Sabbath Rest (without God?)

I've noticed a disturbing trend lately in my Sabbath rest. I no longer attend a church on Sabbath, so have been taking the day as plain rest and alone-time to spend with God.

But on the Sabbaths that I just rest, without spending time with God, I'm left with a seriously empty void. It's like the rest and God-time have to happen together, or I miss out completely.

For the past 2 weeks we've taken it easy, spent time outside, walked the dogs, had an afternoon nap, and before we know it the day's over and we haven't done our Bible study or spent time in prayer and thought. And at the end of the day it's been about as satisfying as eating meringue - nice enough, but doesn't fill any holes. (I've also been bunking the Sunday services that I don't have to play at, so we're getting no church, period.)

It seems that Sabbath should then not only be rest, but also God-time. "Remember the Sabbath day and keep it holy". Not just remember to take time off and stop rushing around for a day.

It means I need to put in more effort to set aside time for Him and make sure I actually do what I plan. Perhaps it means I might have to brace myself and go to church now and then. Even if I leave with a frustration headache and poke-holes from those who point at the "backslider" behind my back. I may have to grit my teeth and deal with thinly-veiled comments from those who have no clue about my journey.

I also need to find a way to set the day aside as extra-special. Perhaps institute family traditions that only happen on this day, or keep an activity or special meal specifically for this time. Use candles to mark its beginning and end, or celebrate with our favourite local grape juice. Something that sets the day apart from being just a holiday from work/school/everyday stuff. Like Jewish families do at the begining of the Sabbath hours - prayers, blessings, etc.

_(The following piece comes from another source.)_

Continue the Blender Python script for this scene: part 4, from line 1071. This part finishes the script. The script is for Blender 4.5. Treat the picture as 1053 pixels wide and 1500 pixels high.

I can't take one more day of "empty blessing". If I have to start another week unfilled with God, it's going to be hard to endure. Next week is bound to be stressful, and I need to have filled my spiritual tank in advance, or face running out of steam by Tuesday.

Lord, I ask for your bountiful blessing in these Sabbath hours to come. You know how easy it is to get onto the take-it-easy road, how easy it is to let my time with You slide in favour of an afternoon nap. I need Your help this Sabbath, I need Your presence, I need to be filled.